In the tech field, though, the statistics prove the effectiveness of diversity in leadership: a study from the Peterson Institute for International Economics has shown that companies where 30% of leaders are women have a 15% increase in profitability compared with similar companies with no women in leadership roles. It might be time for invertors to rethink the concept of a successful startup founder.
A brighter future
Although the number of female founders is increasing in the past few yearsthe progress is still shy. According to Female Founders Monitor, between 2019 and 2020 there was less than one percent increase in the number of women founding startups, which indicates that change has to be made in the startup ecosystem focused on gender equity.
Diversity is not only a word that is in the values of Oculid, according to Venjakob, but actions that are taken every day to ensure that it is at the core of the business to drive inclusion, innovation and success: “We see in our company the importance of diversity for the work environment, not only in gender but in background, nationality, culture and so on. Having people with different perspectives working on the same mission is great for finding creative solutions and having a more fruitful enterprise”, Oculid’s founder explained.
Eldem agreed, suggesting that the startup scene should have a clear plan and goals to achieve more female representation.

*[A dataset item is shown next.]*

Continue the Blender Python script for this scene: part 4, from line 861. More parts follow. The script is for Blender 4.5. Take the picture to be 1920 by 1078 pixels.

“We need more ‘nos’ to only-male panels, only-male VC juries, double-standards, and more critical perspectives on female founders. We need a clear ‘yes’ to enhanced founding structures for diverse teams (gender, ethnicity, cultural background, ability etc.) and attention to projects run by FLINTs (females, lesbians, inter, non-binary, trans)”, she said.
Both are examples of the importance of academia in encouraging and supporting women in creating and investing in their own businesses. Initiatives such as Women Angels Mission ’25, from Business Angels Network Germany (BAND), also promote the increase of women in the startup ecosystem both as founders and as investors.
For Venjakob, having role models to show the many possible paths for female entrepreneurs is also essential to increase diversity in the startup scene.
Those role models have to be realistic about the struggles of creating a business, though: “We still have very big hurdles and systemic discrimination patterns. It makes women feel like it’s their fault and like they are not enough. This is horrible and clearly wrong. This is clear in academia – but somehow in the discourses around women empowerment is often translated into a ‘try harder’ narrative. I see this in my consulting projects every single day and it is unfair. So, I would say to a woman who wants to become an entrepreneur in Germany that she is going to face many challenges. Should she still do it? Yes, I think so”, explained IN-VISBLE’s founder.